- The Exponential Form of a Complex Number

\(z=x+yi=r(\cos⁡θ+i \sin⁡θ)=re^{iθ}\)

LESSON 1
Express the following complex numbers in the form \(re^{iθ}\).
(i) \(z_1=1+i\)
(ii) \(\displaystyle z_1={1+i\over \sqrt{3}-i}\)
SOLUTION
(i) \(z_1=1+i\)
  • Determine the modulus of \(z_1\)
\(r=|z|=\sqrt{1^2+1^2}=\sqrt{2}\)
  • Determine the argument of \(z_2\)
\(\arg ⁡z=\tan^{-1}⁡(1)={π\over4}\)
  • Substitute into \(z=re^{iθ}\)
\(\displaystyle z=\sqrt{2} e^{{π\over4} i}\)
\(\displaystyle z_1={1+i\over \sqrt{3}-i}\)
  • Let \(z_2=1+i\) and \(z_3\sqrt{3}-i\).

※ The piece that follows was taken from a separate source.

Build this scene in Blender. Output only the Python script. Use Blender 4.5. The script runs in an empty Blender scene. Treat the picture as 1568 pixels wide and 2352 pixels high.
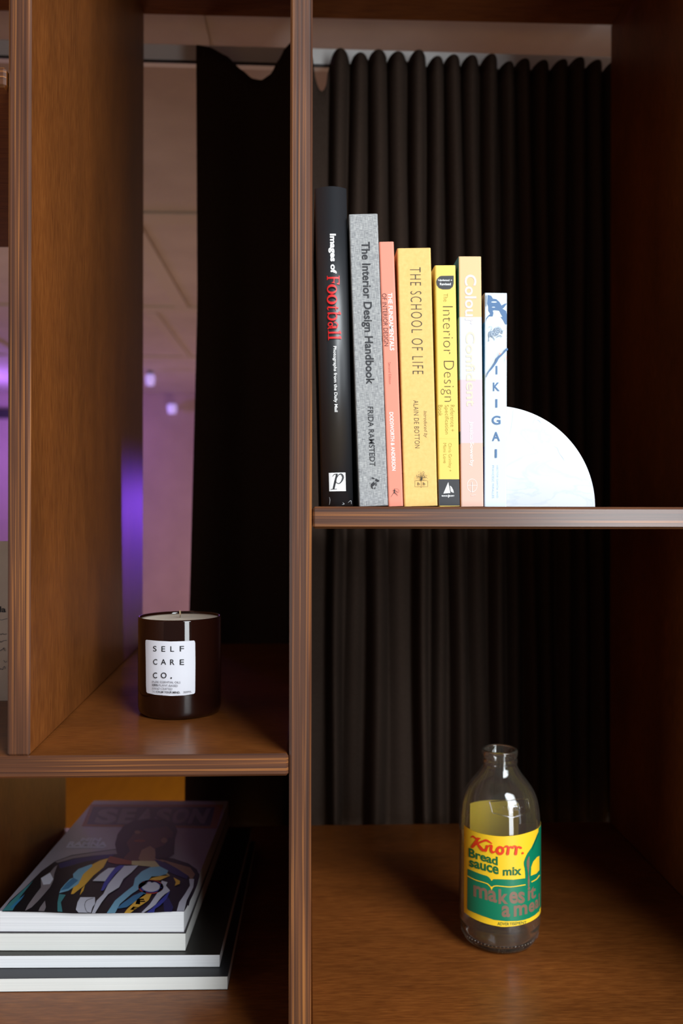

Therefore, \(\displaystyle z_1={z_2\over z_3}\).
  • Determine the moduli and arguments for \(z_2\) and \(z_3\)
\(r_2=|z_2 |=\sqrt{1^2+1^2}=\sqrt{2}\)
\(\displaystyle \arg⁡ z_2={π\over4}\)
\(r_3=|z_3|=\sqrt{(\sqrt{3})^2+(-1)^2}=2\)
\(\displaystyle \arg⁡ z_3=-\tan^{-1}\left({1\over \sqrt{3}}\right)=-{π\over6}\)
  • Use the results \(\displaystyle |z_1 |={|z_2|\over|z_3|}\) and \(\arg⁡ z_1=\arg⁡ z_2-\arg⁡ z_3\)
\(\displaystyle |z_1|={|z_2|\over|z_3|}={\sqrt{2}\over2}\)
\(\displaystyle \arg⁡ z_1=\arg⁡ z_2 - \arg⁡ z_3={π\over4}-\left(-{π\over6}\right)={5π\over12}\)
  • Substitute modulus and argument into \(re^{iθ}\)
\(\displaystyle z_1={\sqrt{2}\over2} e^{{5π\over12} i}\)
NB: If \(z=re^{iθ}\) then \(z^*=re^{-iθ}\)

LESSON 3
(i) Rewrite \((-1+i)^9\) in the form \(re^{iθ}\) where \(r=|z|\) and \(θ=\arg ⁡z\).
(ii) Hence, prove that \((-1+i)^9=16(-1+i)\).
SOLUTION
(i) Let \(z_1=-1+i\)
  • Rewrite \(z_1\) in the form \(re^{iθ}\)
\(r_1=\sqrt{(-1)^2+1^2}=\sqrt{2}\)
\(\displaystyle θ_1=\arg⁡ z_1=\pi-\tan^{-1}⁡\left({1\over1}\right)={3π\over4}\)
\(\displaystyle z_1=\sqrt{2} e^{{3π\over4} i}\)
  • We can now determine \((z_1)^9\)
\(\displaystyle (-1+i)^9=(\sqrt{2}e^{{3π\over4} i})^9\)
\(\displaystyle =(\sqrt{2})^9(e^{{3π\over4} i×9})\)
\(\displaystyle =16\sqrt{2} e^{{27π\over4} i}\)
NB: Since \(-π≤θ≤π\), we must convert \(\displaystyle {27π\over4}\) to an equivalent angle within the indicated range. \(\displaystyle {27π\over4}=6 {3\over4} π\) therefore we subtract \(6π\) (the whole number part)
\(\displaystyle (-1+i)^9=16\sqrt{2}e^{{3π\over4}}\)
\(\displaystyle (-1+i)^9=16\sqrt{2}e^{{3π\over4}}\)
\(\displaystyle =16\sqrt{2} \left(\cos⁡\left({3π\over4}\right)+i \sin⁡\left({3π\over4}\right)\right)\)
\(\displaystyle =16\sqrt{2} \left(-{1\over \sqrt{2}}+{1\over \sqrt{2}}i\right)\)
\(=16(-1+i)\)